The Girls in Engineering summer camps at the University of California, Berkeley are part of a pilot program designed to narrow the gender gap in the science, technology, engineering, and math fields.

Credit: Doug Birnbaum

The University of California, Berkeley's Girls in Engineering summer camps are part of a pilot program launched last year that is designed to narrow the gender gap in the science, technology, engineering, and math (STEM) fields. Instructors are professors, postdoctoral researchers, and graduate and undergraduate students, covering topics ranging from nanotechnology to data science.

Several studies have shown many girls start to lose interest in STEM fields during middle school. "Our goal is to keep the girls from losing interest, to keep the momentum going," says Berkeley professor Claire Tomlin.

The Berkeley camps also emphasize the need for soft skills, such as communications and presentation proficiencies.

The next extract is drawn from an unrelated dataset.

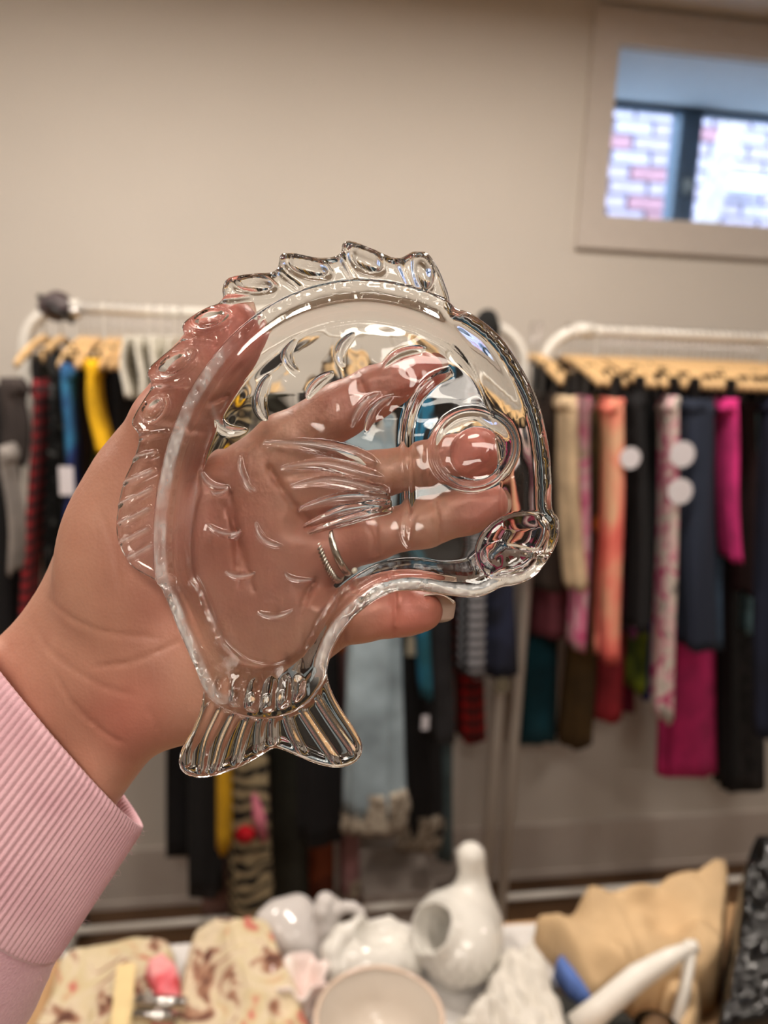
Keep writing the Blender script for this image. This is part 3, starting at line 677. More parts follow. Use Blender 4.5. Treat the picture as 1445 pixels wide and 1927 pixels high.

At the beginning of each session, girls are grouped into teams of five and asked to identify a problem and discuss ways to solve it. On the last day of camp, each team gives a presentation in front of camp staff and family members.

"We do show them an academic perspective, but they also need to see the industry side of engineering, which is why we arranged field trips to local tech companies," Tomlin says.

Camp organizers hope the effort will lead to greater retention of women in the STEM pipeline.